As velhas professoras de balé desaconselharam a aluna. "Por incrível que pareça, enfrentei muito, muito preconceito de pessoas intimamente ligadas ao balé. Muita gente me disse que seria impossível ensinar meninas cegas porque o balé se aprende ao se olhar outra pessoa praticando." Ainda bem que o pai de Fernanda, que por sorte nunca dançou balé clássico, deu o estímulo que faltava. "Ele disse que os maiores desafios da vida nos trazem os maiores ensinamentos. E foi assim mesmo."

Como as bailarinas de Fernanda não podiam imitá-la, ela pedia que tocassem em seu corpo para identificar a posição de seus pés, pernas e mãos. Ensinava o nome dos passos em francês, depois traduzia. As mãos das alunas fizeram as vezes dos olhos. E outros elementos foram sendo introduzidos para facilitar o aprendizado. Os braços precisavam de movimentos mais suaves. "O que é "mais suave? Era difícil explicar para elas." Foi só colocar folhas de palmeira grudadas no corpo, e pedir que batessem as "asas" para sentirem a diferença. Mesmo sem nunca terem visto o vôo de um pássaro, as meninas aprenderam a voar.

Há um ano e meio, Fernanda inaugurou a Associação de Balé e Artes para Cegos Fernanda Bianchini, na Vila Mariana, em São Paulo. Atende a mais de 90 deficientes, de graça, e dá aulas também de música e teatro. Professora exigente, cobra o máximo das bailarinas. "Não aceito qualquer coisa. E nem adianta reclamar de bolha nos pés."
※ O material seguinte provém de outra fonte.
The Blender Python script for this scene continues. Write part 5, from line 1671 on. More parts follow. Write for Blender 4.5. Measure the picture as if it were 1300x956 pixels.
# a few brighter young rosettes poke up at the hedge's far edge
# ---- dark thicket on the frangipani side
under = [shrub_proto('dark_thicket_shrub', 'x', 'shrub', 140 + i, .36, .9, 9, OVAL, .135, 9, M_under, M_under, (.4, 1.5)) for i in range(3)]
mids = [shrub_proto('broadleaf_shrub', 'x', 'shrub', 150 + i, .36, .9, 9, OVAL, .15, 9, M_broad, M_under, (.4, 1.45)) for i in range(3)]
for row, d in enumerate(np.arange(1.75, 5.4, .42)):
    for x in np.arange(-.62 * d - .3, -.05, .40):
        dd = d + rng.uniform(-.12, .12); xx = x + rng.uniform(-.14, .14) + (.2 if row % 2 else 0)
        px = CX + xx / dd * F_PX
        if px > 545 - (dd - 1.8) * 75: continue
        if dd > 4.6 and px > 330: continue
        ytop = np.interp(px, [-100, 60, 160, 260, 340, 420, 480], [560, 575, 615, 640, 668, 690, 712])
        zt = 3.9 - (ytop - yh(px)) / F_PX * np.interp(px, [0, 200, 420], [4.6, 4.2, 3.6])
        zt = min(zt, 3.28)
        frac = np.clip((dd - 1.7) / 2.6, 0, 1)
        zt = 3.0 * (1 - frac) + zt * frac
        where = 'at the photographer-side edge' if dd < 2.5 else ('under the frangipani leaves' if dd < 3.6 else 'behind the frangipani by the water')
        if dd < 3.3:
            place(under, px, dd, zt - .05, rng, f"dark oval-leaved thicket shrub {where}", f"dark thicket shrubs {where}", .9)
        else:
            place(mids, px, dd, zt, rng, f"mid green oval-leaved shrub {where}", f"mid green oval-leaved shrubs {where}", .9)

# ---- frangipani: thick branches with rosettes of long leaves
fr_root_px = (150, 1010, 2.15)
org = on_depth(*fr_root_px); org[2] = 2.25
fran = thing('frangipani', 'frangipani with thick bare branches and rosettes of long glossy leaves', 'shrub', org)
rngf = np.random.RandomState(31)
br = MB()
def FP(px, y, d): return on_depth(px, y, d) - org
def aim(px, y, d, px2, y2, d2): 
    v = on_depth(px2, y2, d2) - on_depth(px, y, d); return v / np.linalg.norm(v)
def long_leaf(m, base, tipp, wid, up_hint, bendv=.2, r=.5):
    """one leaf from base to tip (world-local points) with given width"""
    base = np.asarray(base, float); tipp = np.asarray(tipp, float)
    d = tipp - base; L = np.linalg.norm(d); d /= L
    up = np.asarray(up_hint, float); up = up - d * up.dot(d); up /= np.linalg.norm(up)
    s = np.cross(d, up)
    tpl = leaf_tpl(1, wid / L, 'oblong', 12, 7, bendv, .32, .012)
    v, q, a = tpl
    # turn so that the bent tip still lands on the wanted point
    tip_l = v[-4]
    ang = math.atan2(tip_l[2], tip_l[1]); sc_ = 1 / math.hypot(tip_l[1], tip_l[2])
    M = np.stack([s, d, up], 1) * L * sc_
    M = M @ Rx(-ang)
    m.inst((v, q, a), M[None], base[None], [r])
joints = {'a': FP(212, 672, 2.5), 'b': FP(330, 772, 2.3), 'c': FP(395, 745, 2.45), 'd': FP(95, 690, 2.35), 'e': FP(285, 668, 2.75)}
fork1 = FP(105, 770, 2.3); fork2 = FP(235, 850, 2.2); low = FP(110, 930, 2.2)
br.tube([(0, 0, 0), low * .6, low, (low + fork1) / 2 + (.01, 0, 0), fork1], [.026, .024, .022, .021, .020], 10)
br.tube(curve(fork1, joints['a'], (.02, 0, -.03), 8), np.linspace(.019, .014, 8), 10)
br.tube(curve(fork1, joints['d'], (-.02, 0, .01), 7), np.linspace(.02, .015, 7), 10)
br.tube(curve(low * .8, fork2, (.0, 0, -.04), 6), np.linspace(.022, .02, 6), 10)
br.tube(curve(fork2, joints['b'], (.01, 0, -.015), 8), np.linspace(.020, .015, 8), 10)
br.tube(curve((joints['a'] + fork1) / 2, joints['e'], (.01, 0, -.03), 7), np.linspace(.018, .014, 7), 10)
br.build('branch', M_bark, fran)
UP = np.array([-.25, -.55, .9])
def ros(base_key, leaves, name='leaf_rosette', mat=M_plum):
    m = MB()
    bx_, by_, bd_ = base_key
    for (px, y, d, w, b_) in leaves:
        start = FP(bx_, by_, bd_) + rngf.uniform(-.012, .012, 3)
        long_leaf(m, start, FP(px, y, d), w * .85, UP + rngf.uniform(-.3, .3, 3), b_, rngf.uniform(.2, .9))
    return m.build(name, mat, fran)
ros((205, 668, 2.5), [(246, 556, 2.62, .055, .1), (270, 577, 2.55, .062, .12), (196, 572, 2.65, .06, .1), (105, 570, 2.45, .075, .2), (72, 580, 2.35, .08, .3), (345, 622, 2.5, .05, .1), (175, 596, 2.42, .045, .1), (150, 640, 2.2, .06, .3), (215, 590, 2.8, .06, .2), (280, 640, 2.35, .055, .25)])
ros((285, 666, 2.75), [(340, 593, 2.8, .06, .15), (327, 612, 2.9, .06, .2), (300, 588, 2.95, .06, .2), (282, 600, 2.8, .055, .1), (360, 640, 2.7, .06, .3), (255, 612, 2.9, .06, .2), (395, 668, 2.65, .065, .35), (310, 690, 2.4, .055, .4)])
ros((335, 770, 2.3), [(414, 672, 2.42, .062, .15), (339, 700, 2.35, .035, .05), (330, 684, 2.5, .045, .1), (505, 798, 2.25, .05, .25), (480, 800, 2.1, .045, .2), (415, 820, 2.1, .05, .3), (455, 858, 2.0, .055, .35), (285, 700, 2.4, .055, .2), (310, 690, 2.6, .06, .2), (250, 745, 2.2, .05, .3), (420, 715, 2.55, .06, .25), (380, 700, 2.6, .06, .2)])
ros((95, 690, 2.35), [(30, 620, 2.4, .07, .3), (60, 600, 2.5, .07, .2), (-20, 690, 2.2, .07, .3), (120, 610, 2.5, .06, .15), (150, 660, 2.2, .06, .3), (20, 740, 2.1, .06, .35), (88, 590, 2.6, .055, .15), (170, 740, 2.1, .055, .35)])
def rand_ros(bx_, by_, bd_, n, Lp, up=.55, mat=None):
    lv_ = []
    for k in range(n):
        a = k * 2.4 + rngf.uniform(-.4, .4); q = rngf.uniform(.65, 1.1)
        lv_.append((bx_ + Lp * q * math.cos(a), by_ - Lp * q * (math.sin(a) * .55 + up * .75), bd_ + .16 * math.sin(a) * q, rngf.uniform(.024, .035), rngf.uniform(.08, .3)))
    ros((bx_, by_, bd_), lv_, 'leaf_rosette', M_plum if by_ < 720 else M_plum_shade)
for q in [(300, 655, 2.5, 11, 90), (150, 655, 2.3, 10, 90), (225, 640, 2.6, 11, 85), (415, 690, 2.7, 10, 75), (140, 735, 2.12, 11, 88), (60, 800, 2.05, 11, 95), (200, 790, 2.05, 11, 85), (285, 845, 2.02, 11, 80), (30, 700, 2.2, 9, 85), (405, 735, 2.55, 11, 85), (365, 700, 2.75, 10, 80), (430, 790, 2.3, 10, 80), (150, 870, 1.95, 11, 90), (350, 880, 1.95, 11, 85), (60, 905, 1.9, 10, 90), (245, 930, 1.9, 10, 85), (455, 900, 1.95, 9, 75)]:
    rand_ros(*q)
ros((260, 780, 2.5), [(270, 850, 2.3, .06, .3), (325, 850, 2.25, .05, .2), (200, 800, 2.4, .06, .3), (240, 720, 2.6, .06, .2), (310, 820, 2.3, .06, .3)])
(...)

Durante as apresentações – que agora são aplaudidas, mas antes eram barradas nos festivais pelo preconceito –, Fernanda fica na coxia, ditando os movimentos. "Pra direita, pra esquerda, pra trás, pra frente", cochicha a professora, que se transformou nos olhos de suas bailarinas. Mas elas também lhe emprestaram seus olhos, "mais bonitos e justos". No fim do espetáculo, todo mundo sai diferente, melhor, mais humano. E com a sensação de que somos nós quem não enxergamos direito.